Is it important for you the idea of the transformation of the work, in relation to the specific site in which the piece is installed?

MM: I am a life that has a direction. In the course of this life, events happen. Things come and go. But nothing disappears from my life and I don't disappear from any other life. Any interaction that existed remains. No matter if you see it clearly or not, they interconnect beyond your control.

To me, One by definition contains Many in itself. I am not Me because of myself. Existence is not so much in the hands of oneself. To me, the purest form of existence is like mist. Our bodies are containers of things like temperature, humidity, beats. These elements interact with many things around them and change their states: they metamorphose. Nothing disappears but everything changes its state. What is important for me is not the idea of transformation but the understanding of the nature of beings, and being in touch with it through my work.
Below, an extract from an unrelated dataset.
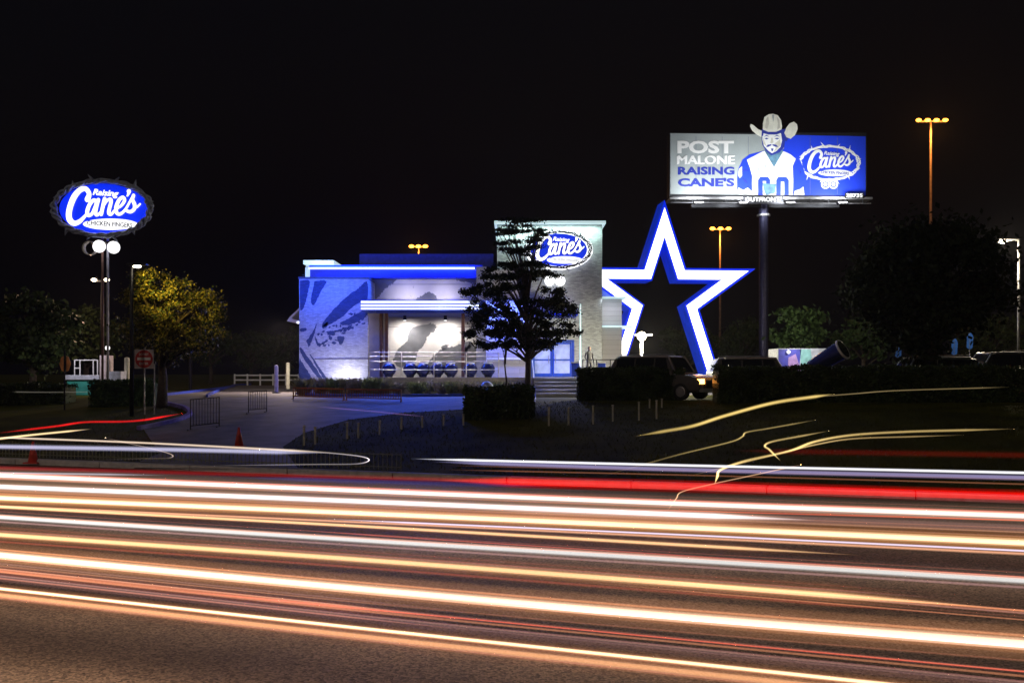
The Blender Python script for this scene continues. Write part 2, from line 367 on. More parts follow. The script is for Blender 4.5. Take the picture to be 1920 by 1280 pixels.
for lab, pix, wd, rgb, br in CURVY: trail(lab, pix, .65, wd*.8, rgb, br*.8, ext=(False, False), terrain=True)
def wash(u0, u1, v, z, power, col, name='headlight_wash', wid=.3, tilt=0):   # unseen area lights added over the road in place of passing headlamp beams
    ld = bpy.data.lights.new(name, 'AREA'); ld.shape = 'RECTANGLE'; ld.size = u1-u0; ld.size_y = wid; ld.energy = power*.8; ld.color = col; ld.spread = R(150)
    o = bpy.data.objects.new(name, ld); link(o); o.location = RV((u0+u1)/2, v, z); o.rotation_euler = (tilt, 0, -A); return o
for v, pw, col in ((6.6, 400, (1, .64, .40)), (8.6, 240, (1, .62, .38)), (11, 230, (1, .65, .42)), (13.5, 190, (1, .68, .46)), (16, 120, (1, .7, .5))):
    wash(-35, 35, v, .62, pw, col)

# ------------------------------------------------------------------ the oval logo, drawn with brush strokes
def LG(x, y): return ((x-960)/810.0, -(y-560)/810.0)     # drawing units: half the sign's width = 1
CANES = [
 [(742, 425, 78), (765, 340, 60), (715, 268, 62), (630, 285, 72), (545, 380, 80), (485, 520, 80), (460, 650, 80), (480, 740, 78), (545, 785, 70), (625, 755, 56), (690, 690, 40), (735, 640, 30)],
 [(880, 455, 46), (830, 440, 46), (770, 510, 50), (737, 610, 50), (755, 665, 46), (810, 640, 40), (855, 540, 40), (890, 440, 40)],
 [(905, 430, 46), (880, 520, 48), (862, 620, 46), (880, 660, 40), (920, 640, 30), (950, 600, 26)],
 [(1000, 415, 46), (980, 500, 48), (948, 650, 46)],
 [(975, 540, 26), (1030, 450, 34), (1085, 425, 46), (1095, 470, 46), (1070, 570, 46), (1065, 635, 46), (1100, 650, 34), (1150, 590, 26)],
 [(1180, 560, 28), (1250, 520, 34), (1300, 440, 40), (1270, 395, 42), (1215, 440, 46), (1175, 540, 50), (1180, 625, 46), (1235, 645, 40), (1310, 580, 30), (1380, 460, 26), (1435, 360, 28)],
 [(1365, 305, 56), (1362, 335, 34), (1340, 375, 14)],
 [(1435, 365, 40), (1420, 430, 44), (1450, 500, 46), (1445, 570, 46), (1390, 612, 44), (1335, 600, 34)],
 [(1450, 560, 28), (1495, 535, 24), (1535, 495, 18)],
]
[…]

MGM: Your work suggests continuously the ambiguity between what is material and that which is immaterial.
Is it in this sense that you privilege glass and reflected images?

MM: I like thin glass. I like transient reflections on it; but I know I can break it. Knowing this, I will not break it even if I can. Only because of that, thin glass becomes strong. In the same way, I can kill a butterfly. But, sensing its fragility, I choose to be careful. You are not powerful because you can be cruel; that is not strength. And because of that, glass and butterflies can also become strong. Only because they are so fearlessly fragile, they become strong.

Power and fragility is a pair. When you understand this contradiction, beauty begins to unfold. Beauty is a language that has a power to speak to all. But to master this language, you have to learn about contradictions. Beauty betrays you if you are oblivious to this.

I want to challenge power. I want to challenge our ability to use our real strength. Reflections, shadows, hybridity may look subtle. But they are also the true nature of beings. They are so fragile and therefore, to me, they are undoubtedly strong.